- **EXERCISE BRIEF**
Could you write out the opening lines of the data, word for word, stopping after the line that contains "for x, y, l, c, h, r, d, lab"?

- **DATASET CONTENT**
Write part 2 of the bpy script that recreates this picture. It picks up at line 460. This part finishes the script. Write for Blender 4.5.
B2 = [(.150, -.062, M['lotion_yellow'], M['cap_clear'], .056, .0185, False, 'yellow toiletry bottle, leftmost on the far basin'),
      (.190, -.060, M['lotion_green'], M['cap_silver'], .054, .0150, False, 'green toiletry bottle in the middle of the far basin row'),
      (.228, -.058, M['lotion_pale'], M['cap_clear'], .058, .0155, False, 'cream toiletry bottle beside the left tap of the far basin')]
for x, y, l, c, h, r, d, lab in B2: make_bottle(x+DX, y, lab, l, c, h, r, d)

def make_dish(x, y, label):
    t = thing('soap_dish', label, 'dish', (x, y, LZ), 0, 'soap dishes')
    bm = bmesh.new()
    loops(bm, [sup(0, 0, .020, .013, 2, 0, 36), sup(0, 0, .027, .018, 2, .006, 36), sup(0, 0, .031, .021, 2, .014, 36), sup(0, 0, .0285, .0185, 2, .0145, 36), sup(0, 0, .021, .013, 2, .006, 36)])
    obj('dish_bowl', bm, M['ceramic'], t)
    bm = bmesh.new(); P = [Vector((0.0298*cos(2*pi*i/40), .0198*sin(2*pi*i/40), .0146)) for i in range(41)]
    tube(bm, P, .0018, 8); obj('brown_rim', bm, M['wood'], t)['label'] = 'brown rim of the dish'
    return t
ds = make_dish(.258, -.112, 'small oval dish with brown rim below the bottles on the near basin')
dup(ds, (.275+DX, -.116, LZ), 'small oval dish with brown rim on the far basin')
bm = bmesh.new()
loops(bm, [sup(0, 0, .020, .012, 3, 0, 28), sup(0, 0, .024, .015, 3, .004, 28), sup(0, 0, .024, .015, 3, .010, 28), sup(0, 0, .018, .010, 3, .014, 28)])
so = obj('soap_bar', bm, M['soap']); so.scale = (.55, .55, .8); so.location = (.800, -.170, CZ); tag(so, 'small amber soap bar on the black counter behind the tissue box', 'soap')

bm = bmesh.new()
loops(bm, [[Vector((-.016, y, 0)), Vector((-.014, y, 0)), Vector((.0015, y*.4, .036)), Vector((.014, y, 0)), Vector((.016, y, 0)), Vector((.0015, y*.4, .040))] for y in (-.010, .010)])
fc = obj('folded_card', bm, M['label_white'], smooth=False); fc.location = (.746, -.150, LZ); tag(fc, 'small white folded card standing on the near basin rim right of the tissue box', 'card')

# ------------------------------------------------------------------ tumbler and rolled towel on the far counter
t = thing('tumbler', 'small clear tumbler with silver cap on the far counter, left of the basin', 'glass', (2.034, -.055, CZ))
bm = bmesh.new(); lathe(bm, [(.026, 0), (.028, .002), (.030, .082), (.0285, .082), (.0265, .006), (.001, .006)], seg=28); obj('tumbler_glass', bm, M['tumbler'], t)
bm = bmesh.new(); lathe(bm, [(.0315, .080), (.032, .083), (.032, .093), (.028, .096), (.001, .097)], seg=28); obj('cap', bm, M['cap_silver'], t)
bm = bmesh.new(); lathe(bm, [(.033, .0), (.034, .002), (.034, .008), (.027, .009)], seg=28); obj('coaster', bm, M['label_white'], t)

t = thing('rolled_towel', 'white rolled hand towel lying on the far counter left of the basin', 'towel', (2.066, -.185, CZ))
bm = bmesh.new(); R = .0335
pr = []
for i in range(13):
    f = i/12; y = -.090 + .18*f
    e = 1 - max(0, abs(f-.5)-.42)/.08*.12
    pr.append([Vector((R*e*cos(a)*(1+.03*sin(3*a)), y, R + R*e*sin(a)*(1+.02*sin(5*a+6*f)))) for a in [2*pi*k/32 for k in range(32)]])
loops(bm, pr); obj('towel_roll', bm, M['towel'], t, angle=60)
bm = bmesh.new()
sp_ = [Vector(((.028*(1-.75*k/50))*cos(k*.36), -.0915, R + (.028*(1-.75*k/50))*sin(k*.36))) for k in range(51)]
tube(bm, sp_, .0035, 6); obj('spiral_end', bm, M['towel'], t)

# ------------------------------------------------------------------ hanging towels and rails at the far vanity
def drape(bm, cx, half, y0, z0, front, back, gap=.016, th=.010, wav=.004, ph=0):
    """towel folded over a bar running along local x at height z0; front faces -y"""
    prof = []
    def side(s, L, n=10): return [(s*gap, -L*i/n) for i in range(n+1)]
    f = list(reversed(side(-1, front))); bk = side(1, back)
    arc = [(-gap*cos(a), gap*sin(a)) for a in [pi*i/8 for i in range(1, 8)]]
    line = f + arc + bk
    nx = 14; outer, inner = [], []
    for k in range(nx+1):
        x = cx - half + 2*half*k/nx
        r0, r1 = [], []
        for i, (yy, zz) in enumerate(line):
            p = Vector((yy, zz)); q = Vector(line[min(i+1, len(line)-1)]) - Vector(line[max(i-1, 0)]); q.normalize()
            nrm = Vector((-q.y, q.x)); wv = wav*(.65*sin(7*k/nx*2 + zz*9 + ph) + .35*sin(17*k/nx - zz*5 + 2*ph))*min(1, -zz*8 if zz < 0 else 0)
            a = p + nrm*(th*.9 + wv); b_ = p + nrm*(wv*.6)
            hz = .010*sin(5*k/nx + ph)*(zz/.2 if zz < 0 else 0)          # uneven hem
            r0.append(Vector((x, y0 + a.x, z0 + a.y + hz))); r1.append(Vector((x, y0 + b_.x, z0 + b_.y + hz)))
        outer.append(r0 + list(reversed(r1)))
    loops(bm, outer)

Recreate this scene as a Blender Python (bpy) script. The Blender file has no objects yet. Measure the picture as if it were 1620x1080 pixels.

- **SOLUTION TO THIS PROBLEM**
Write part 2 of the bpy script that recreates this picture. It picks up at line 460. This part finishes the script. Write for Blender 4.5.
B2 = [(.150, -.062, M['lotion_yellow'], M['cap_clear'], .056, .0185, False, 'yellow toiletry bottle, leftmost on the far basin'),
      (.190, -.060, M['lotion_green'], M['cap_silver'], .054, .0150, False, 'green toiletry bottle in the middle of the far basin row'),
      (.228, -.058, M['lotion_pale'], M['cap_clear'], .058, .0155, False, 'cream toiletry bottle beside the left tap of the far basin')]
for x, y, l, c, h, r, d, lab in B2: make_bottle(x+DX, y, lab, l, c, h, r, d)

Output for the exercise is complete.